• Goal:
Pick out each line of the records in which the word "this" appears.

=== Materials provided ===

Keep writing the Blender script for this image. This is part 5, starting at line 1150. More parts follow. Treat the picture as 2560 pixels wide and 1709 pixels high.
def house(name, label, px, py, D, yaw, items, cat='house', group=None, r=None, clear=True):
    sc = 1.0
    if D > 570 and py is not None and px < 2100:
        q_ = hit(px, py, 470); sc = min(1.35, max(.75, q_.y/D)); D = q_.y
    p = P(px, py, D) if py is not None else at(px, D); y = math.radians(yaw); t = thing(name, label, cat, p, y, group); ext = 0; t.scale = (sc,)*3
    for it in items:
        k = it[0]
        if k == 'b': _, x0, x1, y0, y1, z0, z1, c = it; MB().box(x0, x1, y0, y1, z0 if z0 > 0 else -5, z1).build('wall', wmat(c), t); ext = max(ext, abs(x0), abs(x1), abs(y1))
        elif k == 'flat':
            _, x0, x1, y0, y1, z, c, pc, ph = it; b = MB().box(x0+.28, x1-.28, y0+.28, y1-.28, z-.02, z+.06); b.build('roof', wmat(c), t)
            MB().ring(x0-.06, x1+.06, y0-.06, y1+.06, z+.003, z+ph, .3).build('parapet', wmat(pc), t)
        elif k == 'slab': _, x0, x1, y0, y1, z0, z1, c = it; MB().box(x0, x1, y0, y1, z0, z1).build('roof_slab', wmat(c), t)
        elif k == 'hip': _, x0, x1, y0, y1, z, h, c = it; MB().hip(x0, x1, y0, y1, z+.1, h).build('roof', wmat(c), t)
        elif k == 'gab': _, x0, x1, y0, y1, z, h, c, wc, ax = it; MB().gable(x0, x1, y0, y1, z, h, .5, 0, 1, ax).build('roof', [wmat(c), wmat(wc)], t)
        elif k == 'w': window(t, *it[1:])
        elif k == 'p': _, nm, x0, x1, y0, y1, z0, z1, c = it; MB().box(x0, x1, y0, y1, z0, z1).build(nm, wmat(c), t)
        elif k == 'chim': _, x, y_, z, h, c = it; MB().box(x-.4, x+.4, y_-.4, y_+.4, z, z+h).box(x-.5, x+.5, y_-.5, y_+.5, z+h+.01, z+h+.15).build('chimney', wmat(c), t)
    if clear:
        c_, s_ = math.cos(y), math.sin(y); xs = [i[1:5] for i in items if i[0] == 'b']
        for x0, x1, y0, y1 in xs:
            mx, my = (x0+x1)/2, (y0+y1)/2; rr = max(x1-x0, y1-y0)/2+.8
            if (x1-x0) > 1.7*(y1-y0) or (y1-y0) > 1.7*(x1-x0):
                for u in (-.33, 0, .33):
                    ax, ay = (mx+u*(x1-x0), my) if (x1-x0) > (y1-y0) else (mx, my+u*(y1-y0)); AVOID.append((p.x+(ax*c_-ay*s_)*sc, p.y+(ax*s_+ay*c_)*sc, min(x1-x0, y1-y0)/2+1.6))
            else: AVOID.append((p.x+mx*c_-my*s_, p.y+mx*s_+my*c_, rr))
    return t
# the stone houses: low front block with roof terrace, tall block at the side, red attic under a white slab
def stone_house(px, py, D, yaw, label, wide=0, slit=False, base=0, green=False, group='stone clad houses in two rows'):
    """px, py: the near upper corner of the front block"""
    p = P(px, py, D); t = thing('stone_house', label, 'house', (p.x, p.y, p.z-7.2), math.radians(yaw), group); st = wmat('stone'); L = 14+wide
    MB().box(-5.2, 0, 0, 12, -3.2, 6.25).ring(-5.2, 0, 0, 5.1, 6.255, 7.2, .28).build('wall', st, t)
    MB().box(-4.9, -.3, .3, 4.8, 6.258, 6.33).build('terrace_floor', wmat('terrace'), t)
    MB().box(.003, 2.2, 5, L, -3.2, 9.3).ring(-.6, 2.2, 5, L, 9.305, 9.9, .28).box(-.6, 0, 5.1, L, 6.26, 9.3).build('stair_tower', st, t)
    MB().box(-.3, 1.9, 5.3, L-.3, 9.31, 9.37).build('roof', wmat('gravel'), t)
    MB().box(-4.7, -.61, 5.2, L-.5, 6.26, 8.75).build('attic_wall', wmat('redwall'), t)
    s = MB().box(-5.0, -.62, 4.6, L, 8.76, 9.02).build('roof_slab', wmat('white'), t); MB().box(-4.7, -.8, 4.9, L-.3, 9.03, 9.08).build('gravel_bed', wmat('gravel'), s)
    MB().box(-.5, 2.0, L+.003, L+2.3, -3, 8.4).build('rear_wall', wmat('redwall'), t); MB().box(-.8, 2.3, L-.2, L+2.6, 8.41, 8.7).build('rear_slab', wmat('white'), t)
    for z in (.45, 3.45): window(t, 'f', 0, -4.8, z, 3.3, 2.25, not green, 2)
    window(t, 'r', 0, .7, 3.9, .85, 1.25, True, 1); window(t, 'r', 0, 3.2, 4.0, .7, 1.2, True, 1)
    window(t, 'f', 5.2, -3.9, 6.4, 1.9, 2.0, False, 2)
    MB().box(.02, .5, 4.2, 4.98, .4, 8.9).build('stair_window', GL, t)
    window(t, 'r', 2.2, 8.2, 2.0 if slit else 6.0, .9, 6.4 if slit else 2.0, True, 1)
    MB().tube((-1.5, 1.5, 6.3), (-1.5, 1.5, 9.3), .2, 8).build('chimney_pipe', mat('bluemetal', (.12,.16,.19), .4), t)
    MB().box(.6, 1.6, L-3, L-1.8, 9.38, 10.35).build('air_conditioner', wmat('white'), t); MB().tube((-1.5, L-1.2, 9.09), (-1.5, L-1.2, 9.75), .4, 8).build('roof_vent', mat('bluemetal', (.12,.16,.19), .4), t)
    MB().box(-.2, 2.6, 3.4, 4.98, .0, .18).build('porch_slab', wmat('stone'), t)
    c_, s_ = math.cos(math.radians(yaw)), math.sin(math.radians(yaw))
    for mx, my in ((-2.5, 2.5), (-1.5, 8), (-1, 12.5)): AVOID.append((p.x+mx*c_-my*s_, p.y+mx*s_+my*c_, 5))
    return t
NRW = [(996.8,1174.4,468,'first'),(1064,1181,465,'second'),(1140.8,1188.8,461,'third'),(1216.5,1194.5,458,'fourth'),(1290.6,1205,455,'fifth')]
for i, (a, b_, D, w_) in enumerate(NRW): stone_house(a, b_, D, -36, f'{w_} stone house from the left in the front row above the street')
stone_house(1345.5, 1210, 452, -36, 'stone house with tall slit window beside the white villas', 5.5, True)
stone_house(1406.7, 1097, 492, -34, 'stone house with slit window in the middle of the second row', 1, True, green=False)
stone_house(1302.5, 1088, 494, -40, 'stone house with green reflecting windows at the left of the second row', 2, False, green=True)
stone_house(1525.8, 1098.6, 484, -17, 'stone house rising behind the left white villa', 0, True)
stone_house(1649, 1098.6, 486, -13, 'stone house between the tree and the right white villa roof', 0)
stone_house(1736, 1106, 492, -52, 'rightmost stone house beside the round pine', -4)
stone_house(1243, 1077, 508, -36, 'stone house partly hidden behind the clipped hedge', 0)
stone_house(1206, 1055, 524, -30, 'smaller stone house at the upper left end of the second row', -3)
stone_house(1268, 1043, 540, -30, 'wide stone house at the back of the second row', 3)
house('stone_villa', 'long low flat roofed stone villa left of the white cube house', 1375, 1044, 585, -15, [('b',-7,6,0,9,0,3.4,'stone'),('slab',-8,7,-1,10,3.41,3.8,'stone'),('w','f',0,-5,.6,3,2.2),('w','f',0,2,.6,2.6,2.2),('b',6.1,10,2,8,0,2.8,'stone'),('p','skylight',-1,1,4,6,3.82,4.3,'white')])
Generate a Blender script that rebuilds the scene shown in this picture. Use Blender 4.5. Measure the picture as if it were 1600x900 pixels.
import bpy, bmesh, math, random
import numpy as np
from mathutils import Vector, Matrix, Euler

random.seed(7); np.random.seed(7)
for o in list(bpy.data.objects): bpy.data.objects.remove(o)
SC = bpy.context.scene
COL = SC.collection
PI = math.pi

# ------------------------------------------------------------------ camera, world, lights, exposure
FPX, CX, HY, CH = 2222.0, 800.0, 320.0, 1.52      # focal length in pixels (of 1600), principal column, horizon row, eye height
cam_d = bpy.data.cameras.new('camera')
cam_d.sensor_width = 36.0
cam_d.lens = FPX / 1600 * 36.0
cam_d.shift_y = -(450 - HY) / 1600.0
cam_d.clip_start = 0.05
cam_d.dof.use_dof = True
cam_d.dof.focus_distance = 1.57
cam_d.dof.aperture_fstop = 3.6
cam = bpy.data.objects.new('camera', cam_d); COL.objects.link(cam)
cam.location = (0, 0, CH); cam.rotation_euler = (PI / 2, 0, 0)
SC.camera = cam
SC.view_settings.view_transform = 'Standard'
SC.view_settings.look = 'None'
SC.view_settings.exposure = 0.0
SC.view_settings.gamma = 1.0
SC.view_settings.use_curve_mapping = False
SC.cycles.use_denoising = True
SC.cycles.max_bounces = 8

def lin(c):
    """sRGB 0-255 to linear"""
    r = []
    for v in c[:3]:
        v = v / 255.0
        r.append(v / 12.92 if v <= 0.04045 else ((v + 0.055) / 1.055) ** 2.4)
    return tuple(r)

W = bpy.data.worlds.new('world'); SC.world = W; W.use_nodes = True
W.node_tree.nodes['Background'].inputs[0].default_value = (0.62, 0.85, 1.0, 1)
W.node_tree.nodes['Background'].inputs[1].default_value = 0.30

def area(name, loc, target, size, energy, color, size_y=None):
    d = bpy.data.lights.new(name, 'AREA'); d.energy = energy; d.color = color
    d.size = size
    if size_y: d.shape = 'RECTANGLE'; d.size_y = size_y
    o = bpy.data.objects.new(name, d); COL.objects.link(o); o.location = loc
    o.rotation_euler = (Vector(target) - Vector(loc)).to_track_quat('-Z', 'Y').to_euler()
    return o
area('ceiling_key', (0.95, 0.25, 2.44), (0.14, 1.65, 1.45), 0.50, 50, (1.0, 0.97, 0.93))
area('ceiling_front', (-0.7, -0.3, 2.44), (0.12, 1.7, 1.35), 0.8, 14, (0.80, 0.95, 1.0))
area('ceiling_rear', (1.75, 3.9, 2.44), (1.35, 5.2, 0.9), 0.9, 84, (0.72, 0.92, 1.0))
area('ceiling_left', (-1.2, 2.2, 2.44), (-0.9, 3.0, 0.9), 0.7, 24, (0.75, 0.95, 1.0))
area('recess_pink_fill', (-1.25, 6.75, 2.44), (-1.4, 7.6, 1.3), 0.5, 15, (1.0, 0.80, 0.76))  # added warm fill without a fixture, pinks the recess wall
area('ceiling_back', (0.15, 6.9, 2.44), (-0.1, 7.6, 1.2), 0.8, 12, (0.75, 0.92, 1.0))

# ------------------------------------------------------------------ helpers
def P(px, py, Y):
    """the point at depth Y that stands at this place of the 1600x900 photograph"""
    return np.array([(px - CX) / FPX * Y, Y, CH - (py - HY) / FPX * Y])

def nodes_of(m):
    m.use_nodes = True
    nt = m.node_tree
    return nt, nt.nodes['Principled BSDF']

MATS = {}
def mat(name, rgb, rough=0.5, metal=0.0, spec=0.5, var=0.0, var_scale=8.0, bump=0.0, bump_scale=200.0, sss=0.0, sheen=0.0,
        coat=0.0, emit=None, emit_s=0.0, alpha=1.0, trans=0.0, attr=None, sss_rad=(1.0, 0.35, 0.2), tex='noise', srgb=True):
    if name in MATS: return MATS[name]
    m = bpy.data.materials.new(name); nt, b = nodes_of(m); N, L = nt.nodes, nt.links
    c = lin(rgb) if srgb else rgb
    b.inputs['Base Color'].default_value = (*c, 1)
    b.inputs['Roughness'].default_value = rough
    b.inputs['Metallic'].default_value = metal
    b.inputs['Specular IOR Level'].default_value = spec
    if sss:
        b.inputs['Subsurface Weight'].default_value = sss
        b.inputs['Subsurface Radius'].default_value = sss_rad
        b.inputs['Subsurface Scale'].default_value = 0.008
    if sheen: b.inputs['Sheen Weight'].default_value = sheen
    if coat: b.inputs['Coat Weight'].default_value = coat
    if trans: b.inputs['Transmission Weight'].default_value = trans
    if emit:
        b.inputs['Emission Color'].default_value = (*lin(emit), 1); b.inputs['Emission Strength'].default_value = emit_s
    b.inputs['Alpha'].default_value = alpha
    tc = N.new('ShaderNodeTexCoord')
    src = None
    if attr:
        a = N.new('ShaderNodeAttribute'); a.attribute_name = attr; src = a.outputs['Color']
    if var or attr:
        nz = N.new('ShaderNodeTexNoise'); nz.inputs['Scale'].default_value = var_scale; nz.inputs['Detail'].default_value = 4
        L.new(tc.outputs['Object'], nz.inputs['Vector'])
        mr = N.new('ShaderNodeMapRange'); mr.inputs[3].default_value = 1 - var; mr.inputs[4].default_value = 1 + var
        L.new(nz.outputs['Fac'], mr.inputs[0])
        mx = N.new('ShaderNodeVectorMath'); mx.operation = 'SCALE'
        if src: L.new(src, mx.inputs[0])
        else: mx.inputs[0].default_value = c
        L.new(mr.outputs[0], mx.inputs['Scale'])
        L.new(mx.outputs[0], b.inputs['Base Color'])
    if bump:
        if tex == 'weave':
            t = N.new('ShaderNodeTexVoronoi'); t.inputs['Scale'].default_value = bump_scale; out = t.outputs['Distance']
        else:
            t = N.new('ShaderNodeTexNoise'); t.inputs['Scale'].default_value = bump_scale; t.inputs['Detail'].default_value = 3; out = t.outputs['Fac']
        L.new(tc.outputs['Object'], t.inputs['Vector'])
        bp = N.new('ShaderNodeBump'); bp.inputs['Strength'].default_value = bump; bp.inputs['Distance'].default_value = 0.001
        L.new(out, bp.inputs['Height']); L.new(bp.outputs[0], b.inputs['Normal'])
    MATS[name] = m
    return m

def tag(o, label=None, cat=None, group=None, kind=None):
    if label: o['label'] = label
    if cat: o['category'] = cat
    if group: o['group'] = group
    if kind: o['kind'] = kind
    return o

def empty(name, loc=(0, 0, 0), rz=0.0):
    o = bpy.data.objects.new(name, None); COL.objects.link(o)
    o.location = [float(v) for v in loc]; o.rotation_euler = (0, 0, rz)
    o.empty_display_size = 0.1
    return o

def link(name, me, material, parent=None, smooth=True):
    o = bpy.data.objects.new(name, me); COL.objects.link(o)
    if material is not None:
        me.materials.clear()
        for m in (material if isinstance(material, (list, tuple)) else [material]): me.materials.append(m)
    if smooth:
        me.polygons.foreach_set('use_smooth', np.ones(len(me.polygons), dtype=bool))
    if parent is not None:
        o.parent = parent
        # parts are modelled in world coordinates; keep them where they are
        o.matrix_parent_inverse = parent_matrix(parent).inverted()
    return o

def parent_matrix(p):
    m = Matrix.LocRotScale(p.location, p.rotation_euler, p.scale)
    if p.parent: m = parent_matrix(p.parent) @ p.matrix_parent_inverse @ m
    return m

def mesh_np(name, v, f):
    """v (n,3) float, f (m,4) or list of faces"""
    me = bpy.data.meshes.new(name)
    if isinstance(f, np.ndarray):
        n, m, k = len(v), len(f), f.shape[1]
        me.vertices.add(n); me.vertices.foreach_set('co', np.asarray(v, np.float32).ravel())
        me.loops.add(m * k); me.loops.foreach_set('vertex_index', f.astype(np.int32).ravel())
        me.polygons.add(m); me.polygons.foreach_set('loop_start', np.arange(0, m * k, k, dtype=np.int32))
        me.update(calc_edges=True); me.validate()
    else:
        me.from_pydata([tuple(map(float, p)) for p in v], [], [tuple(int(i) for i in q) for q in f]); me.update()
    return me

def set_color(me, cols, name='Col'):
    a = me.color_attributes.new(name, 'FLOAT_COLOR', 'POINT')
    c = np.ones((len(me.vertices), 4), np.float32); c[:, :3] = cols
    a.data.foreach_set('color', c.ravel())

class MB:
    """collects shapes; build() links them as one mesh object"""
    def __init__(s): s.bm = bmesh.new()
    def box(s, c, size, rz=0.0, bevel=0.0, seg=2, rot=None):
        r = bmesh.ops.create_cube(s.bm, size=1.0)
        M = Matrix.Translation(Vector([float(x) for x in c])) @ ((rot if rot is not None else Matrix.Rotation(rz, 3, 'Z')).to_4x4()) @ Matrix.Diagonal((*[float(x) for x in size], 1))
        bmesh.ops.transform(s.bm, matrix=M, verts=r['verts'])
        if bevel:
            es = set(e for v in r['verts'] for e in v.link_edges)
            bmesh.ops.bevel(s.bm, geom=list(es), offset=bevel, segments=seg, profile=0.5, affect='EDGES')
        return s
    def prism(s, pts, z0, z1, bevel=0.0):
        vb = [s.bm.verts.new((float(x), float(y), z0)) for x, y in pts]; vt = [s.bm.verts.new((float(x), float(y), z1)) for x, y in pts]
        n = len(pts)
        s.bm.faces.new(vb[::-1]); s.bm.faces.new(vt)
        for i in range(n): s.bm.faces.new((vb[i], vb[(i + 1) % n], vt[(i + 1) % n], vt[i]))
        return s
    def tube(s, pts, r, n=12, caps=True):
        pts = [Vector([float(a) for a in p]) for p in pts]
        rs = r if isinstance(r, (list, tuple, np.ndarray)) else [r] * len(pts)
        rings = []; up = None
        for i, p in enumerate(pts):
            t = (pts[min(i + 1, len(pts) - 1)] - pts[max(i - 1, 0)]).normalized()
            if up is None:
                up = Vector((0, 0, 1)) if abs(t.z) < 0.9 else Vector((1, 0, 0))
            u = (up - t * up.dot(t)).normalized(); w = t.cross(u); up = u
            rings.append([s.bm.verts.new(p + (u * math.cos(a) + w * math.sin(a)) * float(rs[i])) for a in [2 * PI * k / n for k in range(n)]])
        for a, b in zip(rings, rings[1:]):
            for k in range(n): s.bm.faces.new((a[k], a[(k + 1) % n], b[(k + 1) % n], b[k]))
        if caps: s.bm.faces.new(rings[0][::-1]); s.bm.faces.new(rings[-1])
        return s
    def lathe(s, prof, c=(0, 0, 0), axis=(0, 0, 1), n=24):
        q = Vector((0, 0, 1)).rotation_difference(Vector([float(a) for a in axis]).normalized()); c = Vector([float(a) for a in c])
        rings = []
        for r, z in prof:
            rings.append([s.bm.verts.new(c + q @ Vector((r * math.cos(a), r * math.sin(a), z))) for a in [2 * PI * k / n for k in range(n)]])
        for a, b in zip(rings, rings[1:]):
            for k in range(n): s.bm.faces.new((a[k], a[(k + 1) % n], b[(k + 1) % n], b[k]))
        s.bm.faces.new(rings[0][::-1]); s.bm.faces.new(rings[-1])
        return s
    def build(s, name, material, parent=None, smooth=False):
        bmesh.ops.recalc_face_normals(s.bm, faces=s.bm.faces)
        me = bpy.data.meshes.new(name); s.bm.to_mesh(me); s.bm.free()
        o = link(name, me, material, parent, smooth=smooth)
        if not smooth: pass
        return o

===

• The response:
Keep writing the Blender script for this image. This is part 5, starting at line 1150. More parts follow. Treat the picture as 2560 pixels wide and 1709 pixels high.
Generate a Blender script that rebuilds the scene shown in this picture. Use Blender 4.5. Measure the picture as if it were 1600x900 pixels.
    """the point at depth Y that stands at this place of the 1600x900 photograph"""